German department store operator Metro AG (MTTRY.PK,MTAGF.PK) reported that its fiscal 2012 net profit attributable to the shareholders plunged to 3 million euros from last year's 631 million euros, with earnings per share decreasing to 0.01 euro from 1.93 euros in the prior year.
Net profit attributable to the shareholders before special items decreased to 619 million euros from last year's 859 million euros. Earnings per share before special items amounted to 1.89 euros, down from 2.63 euros in the previous year.
The operating profit before special items amounted to 1.976 billion euros. Including special items, Group EBIT declined by 722 million euros to 1.391 billion euros. The special items totalling 585 million euros include, in particular, restructuring expenses, goodwill impairments and impairments in connection with the sale of MAKRO Cash & Carry in the UK as well as the termination of Media Markt's Chinese business and effects from the sale of Real's Eastern European business.
Annual sales rose by 1.2% to 66.7 billion euros.
The company said that its Management Board and Supervisory Board have proposed to the Annual General Meeting on 8 May 2013 a dividend of 1.00 euro per ordinary share, compared to 1.35 per ordinary share paid last year, and 1.06 euros per preferred share, compared to 1.485 per preferred share paid last year.

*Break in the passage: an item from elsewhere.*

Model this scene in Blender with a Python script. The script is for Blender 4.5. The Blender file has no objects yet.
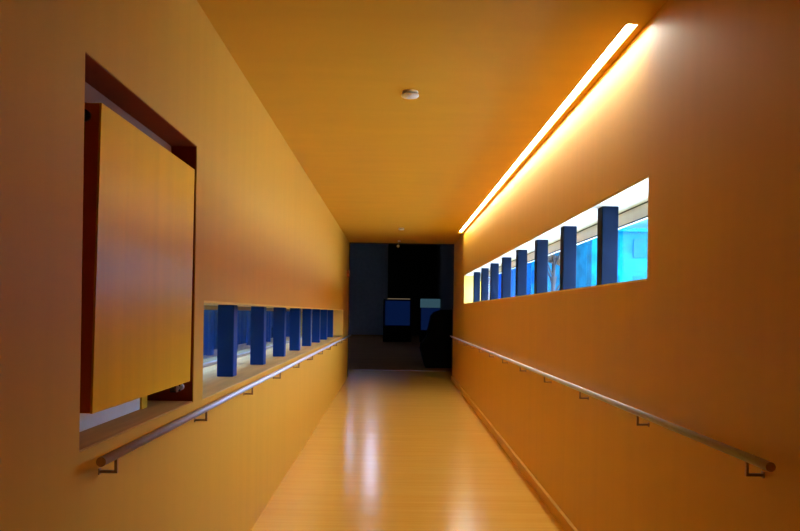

For the financial year 2013, Metro Group expects to generate moderate growth in sales , adjusted for portfolio changes. Metro Group expects EBIT before special items to increase compared to the level achieved in the corresponding period of the previous year of 704 million euros.
In the subsequent financial year 2013/14, Metro Group expects to see this moderate growth in sales continue compared with the respective period for the previous year.